We are now approaching the end of our rehearsal period, with the show running from 12 October until 4 November. In the cast list and programme it says: “Eric Potts – Mr Peachum” – a role I am relishing playing. But that listing only tells half the story. As an actor-musician I am also playing drums and percussion in the production. We have a wonderfully talented cast of actor-musicians who not only have to get to grips with the roles they are playing but then have to quickly grab their saxophone or banjo or double bass or, indeed, any one of a whole range of instruments that we are using in the show to accompany Kurt Weill’s fascinating and, it has to be said, tricky score. Thankfully we have our fantastic musical director, Carole Sloman, to see us through with her vast experience of the genre.

All the actors remain on stage when they are not portraying their characters and form the band for the musical numbers

This actor-musician style of production has become more and more popular over the last couple of decades since the creation of high-profile shows like Buddy or Return to the Forbidden Planet. The premise of actors doubling as the musicians also allows subsidised regional venues like the Octagon to create a rich and full musical sound that simply could not have been financially possible with a pit orchestra. While we ultimately aim to create the same standard of accompaniment as an orchestra, unlike full-time professional musicians who are able to turn up and play the full score with perhaps as few as one rehearsal, actor-musicians will have music rehearsals built into the schedule over the few weeks’ preparation for the show.

I have done many actor-musician shows over the years and have always enjoyed both the process and the finished product. I also believe that audiences enjoy seeing the multi-skilled performers swapping seamlessly between their characters and their instruments. Musicals like Cabaret, Little Shop of Horrors and Oliver lend themselves very well to the style and The Threepenny Opera also seems perfectly suited to this form of staging. All the actors remain on stage when they are not portraying their characters and form the band for the musical numbers. Many can move around to play from different areas of the stage depending on the needs of the song. I, however, have to head back to my drums for each song as dragging them round the stage can prove a bit of a pain!
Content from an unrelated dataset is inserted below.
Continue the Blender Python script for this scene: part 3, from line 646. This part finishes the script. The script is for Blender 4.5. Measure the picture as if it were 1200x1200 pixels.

In this fast, fun and sometimes frenetic show I also get to play timpani drums and various percussion instruments including the glockenspiel. As the band parts all arrived in the original German the glockenspiel was the only instrument that I didn’t have to translate on day one of rehearsals. On the plus side I now know that the German word for “timpani” is “Pauken” and “drums” are “Schlagzeug”. You never know when that may prove useful in the future!

The Threepenny Opera is a funny and, at times, pertinent tale of London’s murky underworld set, in this production, at some time in the not too distant future. The show’s opening number, Mack the Knife, has become a global hit on many occasions over the decades with versions released by several major recording stars, including Frank Sinatra and Michael Buble. From my perspective behind the drum kit, it is an invigorating show to be part of and I am sure the Bolton audiences will really enjoy its razor-sharp comedy, fantastic music and, despite the fact it was written in 1920s Berlin, contemporary political relevance.

For now, I must head back to rehearsals and skip between my Pauken and Schlagzeug.